start Records for processing
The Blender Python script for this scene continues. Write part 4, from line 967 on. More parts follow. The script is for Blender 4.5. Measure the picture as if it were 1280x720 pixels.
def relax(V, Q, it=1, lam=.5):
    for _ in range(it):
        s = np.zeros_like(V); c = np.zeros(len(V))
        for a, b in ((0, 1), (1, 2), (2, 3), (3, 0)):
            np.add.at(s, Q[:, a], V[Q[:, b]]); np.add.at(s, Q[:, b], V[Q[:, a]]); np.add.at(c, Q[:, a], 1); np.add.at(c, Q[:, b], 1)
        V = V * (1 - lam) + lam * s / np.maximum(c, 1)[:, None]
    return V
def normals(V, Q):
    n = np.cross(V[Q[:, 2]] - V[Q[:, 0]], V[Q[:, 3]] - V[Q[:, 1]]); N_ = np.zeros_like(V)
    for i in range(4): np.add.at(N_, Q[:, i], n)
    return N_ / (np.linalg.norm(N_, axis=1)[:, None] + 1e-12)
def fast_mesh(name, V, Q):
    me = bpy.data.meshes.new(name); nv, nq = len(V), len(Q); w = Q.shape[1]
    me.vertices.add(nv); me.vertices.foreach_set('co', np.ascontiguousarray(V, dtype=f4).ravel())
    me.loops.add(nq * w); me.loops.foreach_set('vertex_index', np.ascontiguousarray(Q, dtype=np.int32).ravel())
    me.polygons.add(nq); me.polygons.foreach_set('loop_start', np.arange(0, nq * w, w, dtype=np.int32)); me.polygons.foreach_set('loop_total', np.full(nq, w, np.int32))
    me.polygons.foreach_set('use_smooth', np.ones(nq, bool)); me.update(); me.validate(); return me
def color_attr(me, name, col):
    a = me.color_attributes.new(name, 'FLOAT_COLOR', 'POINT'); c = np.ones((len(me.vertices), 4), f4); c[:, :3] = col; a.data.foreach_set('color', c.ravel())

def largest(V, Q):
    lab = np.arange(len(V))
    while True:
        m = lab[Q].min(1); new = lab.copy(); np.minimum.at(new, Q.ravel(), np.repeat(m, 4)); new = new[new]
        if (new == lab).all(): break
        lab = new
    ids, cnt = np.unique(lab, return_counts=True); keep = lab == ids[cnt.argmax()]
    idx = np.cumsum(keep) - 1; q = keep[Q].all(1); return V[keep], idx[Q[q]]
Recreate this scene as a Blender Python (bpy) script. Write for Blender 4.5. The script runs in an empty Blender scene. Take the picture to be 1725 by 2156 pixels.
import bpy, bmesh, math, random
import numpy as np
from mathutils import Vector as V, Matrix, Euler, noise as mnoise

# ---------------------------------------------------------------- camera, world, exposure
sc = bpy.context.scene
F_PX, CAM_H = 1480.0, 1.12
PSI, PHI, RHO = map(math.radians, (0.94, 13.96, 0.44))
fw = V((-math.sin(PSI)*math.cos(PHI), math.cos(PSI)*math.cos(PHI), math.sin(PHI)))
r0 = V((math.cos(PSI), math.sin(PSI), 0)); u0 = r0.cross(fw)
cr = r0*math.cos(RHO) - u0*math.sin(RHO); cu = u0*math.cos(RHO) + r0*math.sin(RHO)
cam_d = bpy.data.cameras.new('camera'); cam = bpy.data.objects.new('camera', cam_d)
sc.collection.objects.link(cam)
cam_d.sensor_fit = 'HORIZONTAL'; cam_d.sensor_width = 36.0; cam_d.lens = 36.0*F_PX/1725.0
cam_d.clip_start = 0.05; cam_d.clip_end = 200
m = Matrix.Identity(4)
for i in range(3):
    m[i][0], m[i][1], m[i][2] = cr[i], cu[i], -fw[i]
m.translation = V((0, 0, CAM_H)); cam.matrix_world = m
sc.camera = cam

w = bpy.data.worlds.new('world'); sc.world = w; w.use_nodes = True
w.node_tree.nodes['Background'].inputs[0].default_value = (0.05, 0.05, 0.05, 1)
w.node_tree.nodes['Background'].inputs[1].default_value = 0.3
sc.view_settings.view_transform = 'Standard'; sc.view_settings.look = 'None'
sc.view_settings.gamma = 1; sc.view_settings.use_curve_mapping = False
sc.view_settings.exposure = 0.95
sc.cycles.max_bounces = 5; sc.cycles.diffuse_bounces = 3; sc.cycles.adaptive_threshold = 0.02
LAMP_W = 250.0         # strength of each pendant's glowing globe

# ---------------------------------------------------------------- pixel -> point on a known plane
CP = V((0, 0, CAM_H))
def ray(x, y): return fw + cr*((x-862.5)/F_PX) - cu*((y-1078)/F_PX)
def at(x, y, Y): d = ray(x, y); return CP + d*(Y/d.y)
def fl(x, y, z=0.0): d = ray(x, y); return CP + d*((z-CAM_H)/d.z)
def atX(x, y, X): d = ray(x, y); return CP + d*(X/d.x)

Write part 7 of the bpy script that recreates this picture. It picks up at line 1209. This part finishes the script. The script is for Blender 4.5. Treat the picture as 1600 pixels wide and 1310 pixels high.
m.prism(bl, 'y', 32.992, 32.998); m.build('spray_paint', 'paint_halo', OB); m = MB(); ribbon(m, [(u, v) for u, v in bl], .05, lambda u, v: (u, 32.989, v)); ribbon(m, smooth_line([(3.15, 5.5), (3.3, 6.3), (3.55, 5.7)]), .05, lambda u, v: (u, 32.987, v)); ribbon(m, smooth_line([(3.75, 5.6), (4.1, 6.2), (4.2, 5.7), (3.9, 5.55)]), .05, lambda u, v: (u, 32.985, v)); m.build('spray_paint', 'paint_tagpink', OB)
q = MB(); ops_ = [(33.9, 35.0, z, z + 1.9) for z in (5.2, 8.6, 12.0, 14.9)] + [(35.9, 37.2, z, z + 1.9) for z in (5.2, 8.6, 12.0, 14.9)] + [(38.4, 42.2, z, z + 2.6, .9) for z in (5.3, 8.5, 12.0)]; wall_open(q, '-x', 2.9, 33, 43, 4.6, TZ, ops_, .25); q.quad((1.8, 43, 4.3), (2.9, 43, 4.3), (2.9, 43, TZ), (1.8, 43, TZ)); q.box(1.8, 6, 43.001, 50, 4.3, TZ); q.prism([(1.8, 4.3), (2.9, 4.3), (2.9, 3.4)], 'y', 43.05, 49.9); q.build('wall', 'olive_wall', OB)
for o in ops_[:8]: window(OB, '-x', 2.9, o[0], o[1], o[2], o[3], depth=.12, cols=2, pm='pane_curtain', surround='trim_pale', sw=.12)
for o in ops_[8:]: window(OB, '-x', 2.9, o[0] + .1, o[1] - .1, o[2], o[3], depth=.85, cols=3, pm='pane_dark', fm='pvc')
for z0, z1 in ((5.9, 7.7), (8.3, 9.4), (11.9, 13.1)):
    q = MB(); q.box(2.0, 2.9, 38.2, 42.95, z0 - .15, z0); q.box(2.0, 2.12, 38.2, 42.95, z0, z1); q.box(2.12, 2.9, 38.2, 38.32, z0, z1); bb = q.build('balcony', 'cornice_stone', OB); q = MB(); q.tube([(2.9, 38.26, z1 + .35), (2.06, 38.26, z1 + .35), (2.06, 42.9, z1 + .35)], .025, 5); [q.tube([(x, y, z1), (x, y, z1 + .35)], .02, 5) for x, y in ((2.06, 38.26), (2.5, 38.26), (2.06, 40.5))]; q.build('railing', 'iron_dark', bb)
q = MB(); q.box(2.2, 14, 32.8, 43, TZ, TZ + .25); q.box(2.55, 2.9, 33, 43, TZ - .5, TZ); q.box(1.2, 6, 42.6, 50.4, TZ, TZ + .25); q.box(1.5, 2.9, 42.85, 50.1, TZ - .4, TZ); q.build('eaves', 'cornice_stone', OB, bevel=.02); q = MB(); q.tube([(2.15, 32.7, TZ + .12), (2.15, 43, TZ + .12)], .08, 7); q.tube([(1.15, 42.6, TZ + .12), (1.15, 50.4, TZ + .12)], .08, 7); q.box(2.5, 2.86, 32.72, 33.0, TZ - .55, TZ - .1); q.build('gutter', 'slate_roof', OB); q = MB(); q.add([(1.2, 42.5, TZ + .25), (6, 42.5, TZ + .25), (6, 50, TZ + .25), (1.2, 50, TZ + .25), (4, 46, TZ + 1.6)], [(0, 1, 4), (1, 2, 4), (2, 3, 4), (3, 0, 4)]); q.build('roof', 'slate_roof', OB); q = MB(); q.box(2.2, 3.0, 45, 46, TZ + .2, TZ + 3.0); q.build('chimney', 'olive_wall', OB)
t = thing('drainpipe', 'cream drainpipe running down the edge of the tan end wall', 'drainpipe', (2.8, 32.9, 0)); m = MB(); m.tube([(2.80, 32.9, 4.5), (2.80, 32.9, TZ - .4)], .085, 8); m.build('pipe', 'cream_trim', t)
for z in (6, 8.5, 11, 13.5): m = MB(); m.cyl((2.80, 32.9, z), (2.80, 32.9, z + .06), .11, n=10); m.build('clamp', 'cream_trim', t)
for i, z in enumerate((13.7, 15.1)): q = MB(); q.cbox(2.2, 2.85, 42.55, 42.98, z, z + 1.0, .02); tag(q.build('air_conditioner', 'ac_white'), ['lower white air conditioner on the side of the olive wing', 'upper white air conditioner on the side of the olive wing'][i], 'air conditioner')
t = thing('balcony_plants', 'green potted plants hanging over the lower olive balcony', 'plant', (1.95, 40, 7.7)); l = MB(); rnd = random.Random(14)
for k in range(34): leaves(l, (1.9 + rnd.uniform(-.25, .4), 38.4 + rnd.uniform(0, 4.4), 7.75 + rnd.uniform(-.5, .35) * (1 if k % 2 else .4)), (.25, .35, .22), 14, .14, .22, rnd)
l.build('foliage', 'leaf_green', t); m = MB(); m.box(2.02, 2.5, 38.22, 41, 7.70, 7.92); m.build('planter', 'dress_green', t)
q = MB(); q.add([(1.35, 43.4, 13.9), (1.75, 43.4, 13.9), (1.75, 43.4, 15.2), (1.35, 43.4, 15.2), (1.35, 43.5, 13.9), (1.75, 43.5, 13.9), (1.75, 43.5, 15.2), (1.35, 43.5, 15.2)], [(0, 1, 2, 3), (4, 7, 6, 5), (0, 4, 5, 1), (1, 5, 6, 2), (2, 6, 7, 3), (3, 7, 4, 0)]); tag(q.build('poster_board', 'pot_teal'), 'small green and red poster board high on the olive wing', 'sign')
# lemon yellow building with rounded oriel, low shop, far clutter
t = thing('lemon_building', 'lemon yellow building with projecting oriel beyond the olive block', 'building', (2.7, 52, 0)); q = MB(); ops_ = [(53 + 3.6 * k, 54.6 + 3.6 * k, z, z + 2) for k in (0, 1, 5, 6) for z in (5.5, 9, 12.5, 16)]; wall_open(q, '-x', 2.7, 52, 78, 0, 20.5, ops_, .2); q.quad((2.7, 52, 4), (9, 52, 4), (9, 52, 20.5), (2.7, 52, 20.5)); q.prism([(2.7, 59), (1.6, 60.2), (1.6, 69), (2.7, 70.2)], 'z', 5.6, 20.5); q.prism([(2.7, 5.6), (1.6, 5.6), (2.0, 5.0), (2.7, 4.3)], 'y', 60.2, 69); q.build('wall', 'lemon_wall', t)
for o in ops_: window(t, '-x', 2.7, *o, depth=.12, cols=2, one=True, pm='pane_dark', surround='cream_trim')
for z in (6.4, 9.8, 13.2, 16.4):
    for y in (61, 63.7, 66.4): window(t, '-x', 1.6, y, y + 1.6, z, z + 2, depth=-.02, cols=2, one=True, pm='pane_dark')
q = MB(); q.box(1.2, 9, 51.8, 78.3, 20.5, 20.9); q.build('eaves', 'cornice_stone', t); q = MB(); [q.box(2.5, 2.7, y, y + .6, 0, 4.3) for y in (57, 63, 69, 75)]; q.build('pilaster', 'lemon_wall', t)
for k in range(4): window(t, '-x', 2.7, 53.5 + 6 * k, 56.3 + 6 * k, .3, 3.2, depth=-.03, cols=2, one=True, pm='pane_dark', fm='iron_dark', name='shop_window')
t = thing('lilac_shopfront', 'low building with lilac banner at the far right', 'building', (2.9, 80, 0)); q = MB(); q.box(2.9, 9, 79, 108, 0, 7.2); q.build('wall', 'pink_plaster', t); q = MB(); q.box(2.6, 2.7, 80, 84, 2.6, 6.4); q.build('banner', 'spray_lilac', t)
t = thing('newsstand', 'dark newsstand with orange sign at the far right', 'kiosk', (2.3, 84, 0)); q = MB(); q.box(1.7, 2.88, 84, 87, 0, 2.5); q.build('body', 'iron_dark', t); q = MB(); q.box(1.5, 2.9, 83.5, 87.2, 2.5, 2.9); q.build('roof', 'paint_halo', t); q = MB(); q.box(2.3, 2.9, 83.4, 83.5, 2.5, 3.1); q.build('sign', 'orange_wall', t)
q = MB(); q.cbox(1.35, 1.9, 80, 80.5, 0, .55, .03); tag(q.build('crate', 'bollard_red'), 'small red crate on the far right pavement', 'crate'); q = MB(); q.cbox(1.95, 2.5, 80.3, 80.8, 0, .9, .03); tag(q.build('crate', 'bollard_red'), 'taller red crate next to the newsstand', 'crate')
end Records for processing
- [Task requirements]:
Extract from the material all lines containing the string "scene".

- [Output for this exercise]:
The Blender Python script for this scene continues. Write part 4, from line 967 on. More parts follow. The script is for Blender 4.5. Measure the picture as if it were 1280x720 pixels.
Recreate this scene as a Blender Python (bpy) script. Write for Blender 4.5. The script runs in an empty Blender scene. Take the picture to be 1725 by 2156 pixels.
sc = bpy.context.scene